After move to center, Api Mane standing out on KU’s O-line

By Staff     Aug 9, 2019

Nick Krug
Kansas center Api Mane watches two teammates in the Jayhawk drill during practice on Friday, Aug. 9, 2019.

On an offensive line that Kansas football coach Les Miles professes to be encouraged by during the team’s closed preseason practices, the man at the focal point of it all is catching the head coach’s eye for the right reasons.

“Api Mane is probably a little bit ahead of the other group, the other guys,” Miles said of the Jayhawks’ likely starting center, when asked who has stood out on the interior of the O-line.

A 6-foot-3, 327-pound junior, Mane downplayed this week his probable position atop the depth chart, despite his head coach’s public approval.

“Right now I’m fighting with all of them,” Mane insisted regarding the center competition at camp, which also includes senior Andru Tovi and sophomores Joey Gilbertson and Jack Williams.

“We all have our flaws and we all have our strengths,” Mane shared. “Somehow they all equal out. It’s still in the air. We’re all competing, but also we’re all pushing each other. We all want each other to get better when we mess up. The next person tells us what we did wrong and we build off each other. It’s not a selfish thing. We’re trying to get each other better.”

Nick Krug
Kansas center Api Mane, left, and defensive tackle Jelani Brown go head-to-head in the Jayhawk drill during practice on Friday, Aug. 9, 2019.

The center’s modesty may originate from being so new to the position. The previous coaching regime recruited Mane from the College of San Mateo (Calif.) as a guard, and that’s where he played during his first season at KU. In 2018, Mane appeared as a reserve O-lineman in all three of the Jayhawks’ nonconference games. But he ultimately sat the remainder of the year and took a redshirt, giving him two more years of eligibility at Kansas.

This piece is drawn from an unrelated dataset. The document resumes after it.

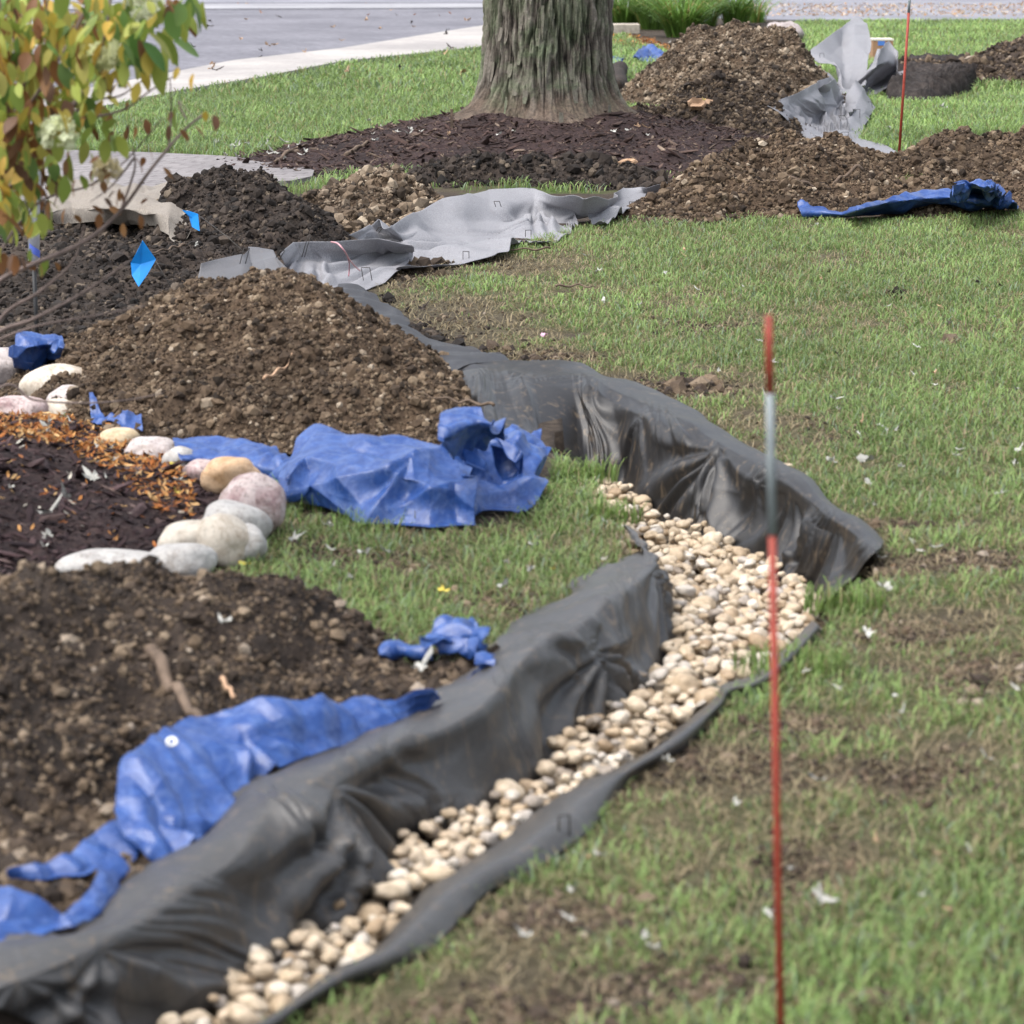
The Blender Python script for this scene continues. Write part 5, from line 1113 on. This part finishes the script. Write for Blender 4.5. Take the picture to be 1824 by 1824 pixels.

In the time since Miles, once an offensive lineman himself, took over and Luke Meadows became the program’s new O-line coach, Mane said he has learned “a lot” from both of them.

“Switching from guard to center is a whole different story,” Mane explained, adding that Meadows and Miles taught him numerous tricks of his physical trade. “My football IQ went up.”

As his confidence in playing the position grows — Mane made the move to center ahead of spring practices earlier this year — and the constant teaching fosters his development, he admits not everything comes naturally.

The KU offensive playbook, for example, doesn’t stick to shotgun formations. Sometimes the quarterbacks line up under center for snaps.

“For me, personally, I think it’s harder. I’m just not used to being in that position,” Mane said of mastering the more direct center to QB exchange. The trick, he said, is getting used to each QB’s hand placement, which may be to the left or to the right of where another QB takes the snap. “I just have to adjust to what quarterback it is.”

Even so, Miles reported earlier this week that snapping has not been much of an issue for Mane and the other centers.

“We had a pretty decent day today,” Miles said Thursday, during his most recent session with reporters, “and then the back end of the practice we had a couple that hit the ground. But I don’t know that it was the center’s fault as much as maybe the quarterback’s.”

No one outside of the Kansas football program’s facilities will know exactly how well Mane and the offensive line perform in team settings until the Jayhawks make their debut on Aug. 31 versus Indiana State. Their head coach seems upbeat about their chances.

“I think the offensive line is more physical and in better shape and really going to give us great play,” Miles pronounced.

Individually, Mane, while maintaining an unpretentious tone about his own skill set during interviews, does confess to be developing well. The man likely to snap the ball for KU’s offense also happens to think that the O-line has plenty more like him.

“There’s other guys on the team who are just as good as me,” Mane said. “Everybody’s competing and there’s still more time. Everybody’s still developing and everybody still has a chance.”